Esa gigantesca inyección de recursos volcada en la educación, principalmente en los colegios de barrios pobres y marginales de donde sale la inmensa mayoría de drogadictos, reduciría en pocos años de manera drástica el tráfico de drogas en ese sector social que es el responsable del mayor número de hechos de sangre, de la delincuencia juvenil y el desquiciamiento familiar.

Nicholas D. Kristof cita también la conclusión de un estudio realizado por ex policías, jueces y fiscales de Estados Unidos, donde se afirma que la prohibición de la marihuana es la principal responsable de la multiplicación de pandillas violentas y carteles que controlan la distribución y venta de la droga en el mercado negro obteniendo con ello “inmenso provecho”. Para muchos jóvenes pobladores de los guetos negros y latinos, ya muy golpeados por el desempleo que ha provocado la crisis financiera, esa posibilidad de ganar dinero rápido delinquiendo resulta un atractivo irresistible.

A estos argumentos ‘pragmáticos’ a favor de la descriminalización de las drogas sus adversarios suelen responder con un argumento moral. ¿Debemos, pues, rendirnos, alegan, al delito en todos los casos en que la policía se muestre incapaz de atajar al delincuente, y legitimarlo? ¿Esa debería ser la respuesta, por ejemplo, ante la pedofilia, la brutalidad doméstica, la violencia de género, fenómenos que, en vez de disminuir, aumentan por doquier? ¿Bajar los brazos y rendirnos, autorizándolas, ya que no ha sido posible eliminarlas?

No se debe confundir el agua y el aceite. Un Estado de derecho no puede legitimar los crímenes ni los delitos sin negarse a sí mismo y convertirse en un Estado bárbaro. Y un Estado tiene la obligación de informar a sus ciudadanos sobre los riesgos que corren fumando, bebiendo alcohol o drogándose, por supuesto. Y de sancionar y penalizar con severidad a quien, por fumar, emborracharse o drogarse causa daños a los demás.

Pero no parece muy lógico ni coherente que si esta es la política que siguen todos los gobiernos en lo que concierne al tabaco y al alcohol, no la sigan también en el caso de las drogas, incluidas las drogas blandas, como la marihuana y el hachís, pese a estar más que probado que el efecto pernicioso de estas últimas para la salud no es mayor, y acaso sea menor, que el que producen en el organismo los excesos de tabaco y de alcohol.

No tengo la menor simpatía por las drogas, blandas o duras, y la persona del drogado, como la del borracho, me resulta bastante desagradable, la verdad, además de cargosa y aburrida.
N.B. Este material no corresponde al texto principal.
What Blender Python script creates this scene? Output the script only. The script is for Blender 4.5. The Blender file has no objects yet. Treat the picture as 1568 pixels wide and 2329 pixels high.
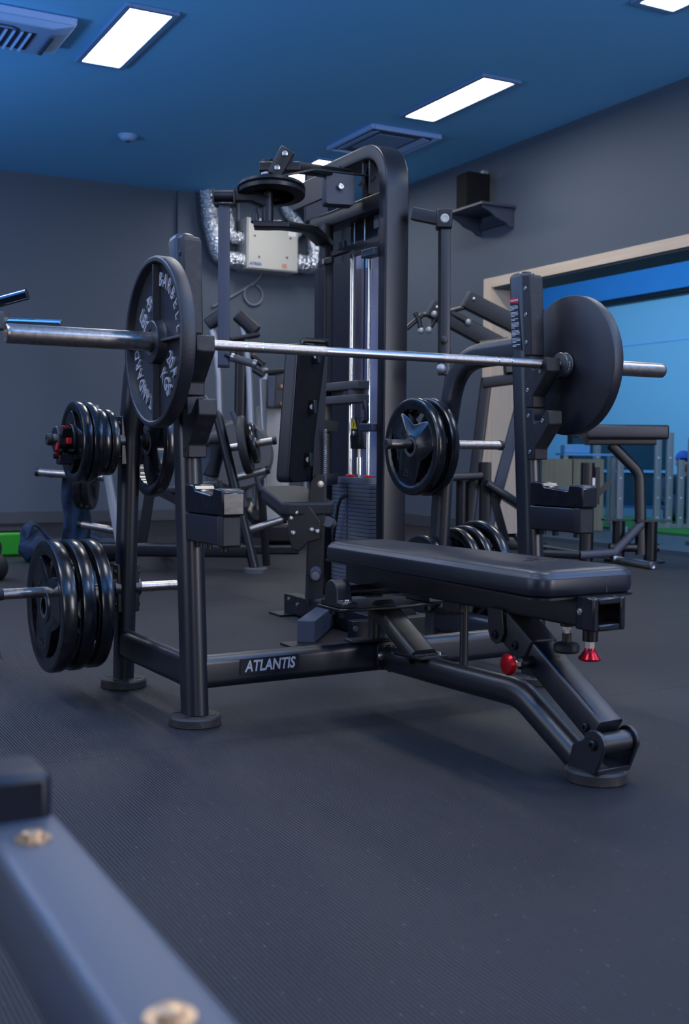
import bpy, bmesh, math, random
from mathutils import Vector, Matrix, Euler
random.seed(7)
C = bpy.context.scene.collection
SC = bpy.context.scene
PI = math.pi
R = math.radians
V = Vector

# ------------------------------------------------------------------ camera
cam_d = bpy.data.cameras.new('camera')
cam = bpy.data.objects.new('camera', cam_d)
C.objects.link(cam)
cam_d.sensor_fit = 'VERTICAL'
cam_d.sensor_height = 36.0
cam_d.lens = 40.235
cam_d.clip_start = 0.02
cam.matrix_world = Matrix(((0.88136, 0.01702, -0.47214, -1.7035),
                           (-0.47236, 0.05045, -0.87996, -2.9299),
                           (0.00884, 0.99858, 0.05250, 0.7507),
                           (0, 0, 0, 1)))
cam_d.dof.use_dof = True
cam_d.dof.focus_distance = 3.45
cam_d.dof.aperture_fstop = 5.6
SC.camera = cam

# ------------------------------------------------------------------ world, exposure, lights
w = bpy.data.worlds.new('world')
SC.world = w
w.use_nodes = True
bg = w.node_tree.nodes['Background']
bg.inputs[0].default_value = (0.30, 0.48, 1.0, 1)
bg.inputs[1].default_value = 0.05
SC.view_settings.view_transform = 'Standard'
SC.view_settings.look = 'None'
SC.view_settings.exposure = 0.0
SC.view_settings.gamma = 1.0
SC.view_settings.use_curve_mapping = False
PANEL_L = 28.0            # radiance of the ceiling LED panels

# rectangular area light; every use below is an unseen added light
def area(name, loc, sx, sy, energy, col, rot=(0, 0, 0)):
    l = bpy.data.lights.new(name, 'AREA')
    l.shape = 'RECTANGLE'; l.size = sx; l.size_y = sy
    l.energy = energy; l.color = col
    o = bpy.data.objects.new(name, l); C.objects.link(o)
    o.location = loc; o.rotation_euler = rot
    return o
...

Pero también me disgusta profundamente la gente que en mi delante se escarba la nariz con los dedos o usa mondadientes o come frutas con pepitas y hollejos y no se me ocurriría pedir una ley que les prohíba hacerlo y los castigue con la cárcel si lo hacen.

Por eso, no veo por qué tendría el Estado que prohibir que una persona adulta y dueña de su razón decida hacerse daño a sí misma, por ejemplo, fumando porros, jalando coca, o embutiéndose pastillas de éxtasis si eso le gusta o alivia su frustración o su desidia. La libertad del individuo no puede significar el derecho de poder hacer solo cosas buenas y saludables, sino, también, cosas que no lo sean, a condición, claro está, de que esas cosas no dañen o perjudiquen a los demás.

Esa política, que se aplica al consumo de tabaco y alcohol, debería también regir el consumo de drogas. Es peligrosísimo que el Estado empiece a decidir lo que es bueno y saludable y malo y dañino, porque esas decisiones significan una intromisión en la libertad individual, principio fundamental de una sociedad democrática.

Por ese camino se puede llegar insensiblemente a la desaparición de la soberanía individual y a una forma encubierta de dictadura. Y las dictaduras, ya lo sabemos, son infinitamente más mortíferas para los ciudadanos que los peores estupefacientes.